Against this idea of the mathematical universe goes the fact that mathematics does not satisfactorily explain our intuition of the passage of time. Nor does it explain that other basic intuition closely connected with time, which is consciousness. Now the proponents of the mathematical universe will retort that the intuition of passing time is an illusion. They will also argue that self-consiousness, the unique and inexpressible awareness of being me, is a feeling, not a scientific concept, and can therefore be ignored.

And yet, if we may believe the Dutch mathematician Bertus Brouwer, the creator of mathematical intuitionism, it is not the perception of static space that gives us mathematics, but the close intertwinement of consciousness and time. For it is time that splits every single mind-state in two, thereby making it possible for this state to reflect upon itself, and for us to be self-conscious. We thus have the transition from one to two, which gives rise to the notion of multiplicity and sequence and order. And this is indeed what mathematics is in the broadest sense: the study of multiplicity and sequence and order.

But the idea of the mathematical universe also suffers from an inadequate understanding of reality. ‘Real’, from Latin, literally means ‘like a thing’. Now saying that the world and the things in it are real does not teach us much, for obviously things are ‘like things’. In Dutch, however, one speaks of werkelijkheid, and the German word is Wirklichkeit, which suggests that the world and the things in it work, that they have an effect on other things and on us.

This is the only meaningful question that physicists can ask, and the only thing they are interested in: not what a photon is, or what space is, or what this chair is, but what it does, how it works, and how it interacts with other physical objects and systems. And working is by its very nature a temporal process. It implies movement and change.

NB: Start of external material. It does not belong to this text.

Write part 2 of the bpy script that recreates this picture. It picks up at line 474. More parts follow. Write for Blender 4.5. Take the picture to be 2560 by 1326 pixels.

Reality is working; the world is dynamic. If a thing does not in any way interact with other things, it is shut off from the universe and we cannot meaningfully say that it exists. Yes, one can model this dynamic to a certain extent with mathematics, but a mathematical model as such is static, does not change and does not work. Mathematics is an extremely useful bridge between our intellect and the world, an extremely succesful tool for understanding the world, but mathematics is not the world, is not the dynamic of the world.

In one of his later works, Plato introduces a unnamed foreigner who asks young Socrates if he indeed believes that in the purest form of reality, the true world, there is no time but only eternity. Yes indeed, Socrates replies, upon which the foreigner asks: Are you so easily convinced that in the true reality there is no movement, no life, no thought, that the true world does not live and think but supremely remains the same, without thought, without change?

Whatever counter-intuitive shape the world may take at the deepest level, as quantum foam, or as the tiny multi-curled strings according to the theory named after them, or as a structure best described by non-commutative geometry, the world is dynamic on each and every level, and therefore there is time, therefore the universe evolves, therefore we exist, not frozen in an eternal present, but living and thinking and constructing our mathematical models of the world. At the deepest level there may not be time quite as we experience it, but there will be dynamic, proto-time if you will, from which our familiar time springs.

Finally, if the passage of time is real, does that mean that we too must inexorably pass, that we are doomed to sink into nothingness? Yes and no. For time is in the universe, is a property of the universe, but the universe is not in time. Or we could say that time is the dynamic of the world which makes everything pass, but time itself, as the dynamic of the world, does not begin nor end nor pass. If this paradox defies logic, then remember that time is the father of logic, not the other way around.

Everything on this earth, everything in the universe shall pass, but the world as a whole, all that is, with all its dynamic, shall not pass. We are mortal and every moment of our consciousness is fleeting, but as part of all that is, embedded in the dynamic of time, we are eternal, albeit eternal in our temporality.